--- BEGIN ---

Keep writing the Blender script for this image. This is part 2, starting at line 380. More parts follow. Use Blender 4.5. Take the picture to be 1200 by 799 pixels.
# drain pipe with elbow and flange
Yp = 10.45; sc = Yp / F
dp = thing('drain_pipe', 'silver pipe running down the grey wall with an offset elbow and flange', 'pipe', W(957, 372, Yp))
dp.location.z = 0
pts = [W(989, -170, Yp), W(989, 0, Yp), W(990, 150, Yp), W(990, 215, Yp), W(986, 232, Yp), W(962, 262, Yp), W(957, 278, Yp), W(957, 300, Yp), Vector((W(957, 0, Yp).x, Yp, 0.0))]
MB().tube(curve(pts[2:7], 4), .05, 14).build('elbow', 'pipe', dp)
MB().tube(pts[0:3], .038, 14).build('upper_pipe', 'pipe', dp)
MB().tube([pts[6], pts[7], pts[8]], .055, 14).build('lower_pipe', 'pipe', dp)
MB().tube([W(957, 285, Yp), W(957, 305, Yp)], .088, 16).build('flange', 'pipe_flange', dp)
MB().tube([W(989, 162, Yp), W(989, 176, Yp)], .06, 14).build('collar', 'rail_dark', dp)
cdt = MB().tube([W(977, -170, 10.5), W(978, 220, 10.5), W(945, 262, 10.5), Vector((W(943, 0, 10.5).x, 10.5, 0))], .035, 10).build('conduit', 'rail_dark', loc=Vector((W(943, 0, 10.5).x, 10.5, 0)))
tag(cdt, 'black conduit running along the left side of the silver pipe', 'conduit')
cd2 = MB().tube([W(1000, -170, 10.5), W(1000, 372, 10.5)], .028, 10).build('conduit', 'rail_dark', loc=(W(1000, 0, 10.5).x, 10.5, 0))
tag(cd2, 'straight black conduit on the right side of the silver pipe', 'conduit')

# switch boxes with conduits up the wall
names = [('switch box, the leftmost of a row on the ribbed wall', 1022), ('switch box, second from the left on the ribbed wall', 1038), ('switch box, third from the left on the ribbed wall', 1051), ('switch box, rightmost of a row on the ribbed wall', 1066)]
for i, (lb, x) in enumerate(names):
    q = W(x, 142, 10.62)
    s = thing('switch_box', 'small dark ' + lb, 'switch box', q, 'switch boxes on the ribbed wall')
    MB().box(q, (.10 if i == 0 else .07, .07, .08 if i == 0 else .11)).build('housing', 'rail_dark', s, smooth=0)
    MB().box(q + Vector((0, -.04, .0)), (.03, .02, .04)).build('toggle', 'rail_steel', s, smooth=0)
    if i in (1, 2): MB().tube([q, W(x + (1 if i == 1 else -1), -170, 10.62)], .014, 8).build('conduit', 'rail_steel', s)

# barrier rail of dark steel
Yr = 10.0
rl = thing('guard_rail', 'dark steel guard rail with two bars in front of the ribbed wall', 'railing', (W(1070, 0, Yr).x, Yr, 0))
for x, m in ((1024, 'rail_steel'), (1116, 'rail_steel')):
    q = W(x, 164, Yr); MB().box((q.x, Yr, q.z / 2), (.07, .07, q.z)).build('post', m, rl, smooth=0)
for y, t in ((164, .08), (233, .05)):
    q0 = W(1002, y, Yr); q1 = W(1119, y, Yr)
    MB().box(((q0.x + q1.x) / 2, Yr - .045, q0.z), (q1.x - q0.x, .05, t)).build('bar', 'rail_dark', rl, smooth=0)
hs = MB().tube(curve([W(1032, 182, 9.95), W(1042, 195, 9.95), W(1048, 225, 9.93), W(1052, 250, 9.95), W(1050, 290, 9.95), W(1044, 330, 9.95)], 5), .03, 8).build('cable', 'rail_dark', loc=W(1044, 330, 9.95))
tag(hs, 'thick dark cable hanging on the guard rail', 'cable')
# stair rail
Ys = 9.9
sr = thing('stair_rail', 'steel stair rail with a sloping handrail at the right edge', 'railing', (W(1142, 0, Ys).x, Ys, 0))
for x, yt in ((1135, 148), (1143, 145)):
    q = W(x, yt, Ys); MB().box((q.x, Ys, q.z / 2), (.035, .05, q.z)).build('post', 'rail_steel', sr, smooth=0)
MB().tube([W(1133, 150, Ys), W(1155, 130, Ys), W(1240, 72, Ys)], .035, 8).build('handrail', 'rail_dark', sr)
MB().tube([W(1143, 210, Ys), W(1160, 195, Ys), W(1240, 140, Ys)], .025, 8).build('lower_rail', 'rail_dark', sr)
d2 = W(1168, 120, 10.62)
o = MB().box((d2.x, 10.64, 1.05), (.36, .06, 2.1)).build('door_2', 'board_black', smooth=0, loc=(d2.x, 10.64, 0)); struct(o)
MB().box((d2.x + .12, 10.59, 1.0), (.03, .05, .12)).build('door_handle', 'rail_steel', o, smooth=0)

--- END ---

> **Exercise brief**: Each line must be given again exactly as written above.

> **Written response**:
Keep writing the Blender script for this image. This is part 2, starting at line 380. More parts follow. Use Blender 4.5. Take the picture to be 1200 by 799 pixels.
# drain pipe with elbow and flange
Yp = 10.45; sc = Yp / F
dp = thing('drain_pipe', 'silver pipe running down the grey wall with an offset elbow and flange', 'pipe', W(957, 372, Yp))
dp.location.z = 0
pts = [W(989, -170, Yp), W(989, 0, Yp), W(990, 150, Yp), W(990, 215, Yp), W(986, 232, Yp), W(962, 262, Yp), W(957, 278, Yp), W(957, 300, Yp), Vector((W(957, 0, Yp).x, Yp, 0.0))]
MB().tube(curve(pts[2:7], 4), .05, 14).build('elbow', 'pipe', dp)
MB().tube(pts[0:3], .038, 14).build('upper_pipe', 'pipe', dp)
MB().tube([pts[6], pts[7], pts[8]], .055, 14).build('lower_pipe', 'pipe', dp)
MB().tube([W(957, 285, Yp), W(957, 305, Yp)], .088, 16).build('flange', 'pipe_flange', dp)
MB().tube([W(989, 162, Yp), W(989, 176, Yp)], .06, 14).build('collar', 'rail_dark', dp)
cdt = MB().tube([W(977, -170, 10.5), W(978, 220, 10.5), W(945, 262, 10.5), Vector((W(943, 0, 10.5).x, 10.5, 0))], .035, 10).build('conduit', 'rail_dark', loc=Vector((W(943, 0, 10.5).x, 10.5, 0)))
tag(cdt, 'black conduit running along the left side of the silver pipe', 'conduit')
cd2 = MB().tube([W(1000, -170, 10.5), W(1000, 372, 10.5)], .028, 10).build('conduit', 'rail_dark', loc=(W(1000, 0, 10.5).x, 10.5, 0))
tag(cd2, 'straight black conduit on the right side of the silver pipe', 'conduit')

# switch boxes with conduits up the wall
names = [('switch box, the leftmost of a row on the ribbed wall', 1022), ('switch box, second from the left on the ribbed wall', 1038), ('switch box, third from the left on the ribbed wall', 1051), ('switch box, rightmost of a row on the ribbed wall', 1066)]
for i, (lb, x) in enumerate(names):
    q = W(x, 142, 10.62)
    s = thing('switch_box', 'small dark ' + lb, 'switch box', q, 'switch boxes on the ribbed wall')
    MB().box(q, (.10 if i == 0 else .07, .07, .08 if i == 0 else .11)).build('housing', 'rail_dark', s, smooth=0)
    MB().box(q + Vector((0, -.04, .0)), (.03, .02, .04)).build('toggle', 'rail_steel', s, smooth=0)
    if i in (1, 2): MB().tube([q, W(x + (1 if i == 1 else -1), -170, 10.62)], .014, 8).build('conduit', 'rail_steel', s)

# barrier rail of dark steel
Yr = 10.0
rl = thing('guard_rail', 'dark steel guard rail with two bars in front of the ribbed wall', 'railing', (W(1070, 0, Yr).x, Yr, 0))
for x, m in ((1024, 'rail_steel'), (1116, 'rail_steel')):
    q = W(x, 164, Yr); MB().box((q.x, Yr, q.z / 2), (.07, .07, q.z)).build('post', m, rl, smooth=0)
for y, t in ((164, .08), (233, .05)):
    q0 = W(1002, y, Yr); q1 = W(1119, y, Yr)
    MB().box(((q0.x + q1.x) / 2, Yr - .045, q0.z), (q1.x - q0.x, .05, t)).build('bar', 'rail_dark', rl, smooth=0)
hs = MB().tube(curve([W(1032, 182, 9.95), W(1042, 195, 9.95), W(1048, 225, 9.93), W(1052, 250, 9.95), W(1050, 290, 9.95), W(1044, 330, 9.95)], 5), .03, 8).build('cable', 'rail_dark', loc=W(1044, 330, 9.95))
tag(hs, 'thick dark cable hanging on the guard rail', 'cable')
# stair rail
Ys = 9.9
sr = thing('stair_rail', 'steel stair rail with a sloping handrail at the right edge', 'railing', (W(1142, 0, Ys).x, Ys, 0))
for x, yt in ((1135, 148), (1143, 145)):
    q = W(x, yt, Ys); MB().box((q.x, Ys, q.z / 2), (.035, .05, q.z)).build('post', 'rail_steel', sr, smooth=0)
MB().tube([W(1133, 150, Ys), W(1155, 130, Ys), W(1240, 72, Ys)], .035, 8).build('handrail', 'rail_dark', sr)
MB().tube([W(1143, 210, Ys), W(1160, 195, Ys), W(1240, 140, Ys)], .025, 8).build('lower_rail', 'rail_dark', sr)
d2 = W(1168, 120, 10.62)
o = MB().box((d2.x, 10.64, 1.05), (.36, .06, 2.1)).build('door_2', 'board_black', smooth=0, loc=(d2.x, 10.64, 0)); struct(o)
MB().box((d2.x + .12, 10.59, 1.0), (.03, .05, .12)).build('door_handle', 'rail_steel', o, smooth=0)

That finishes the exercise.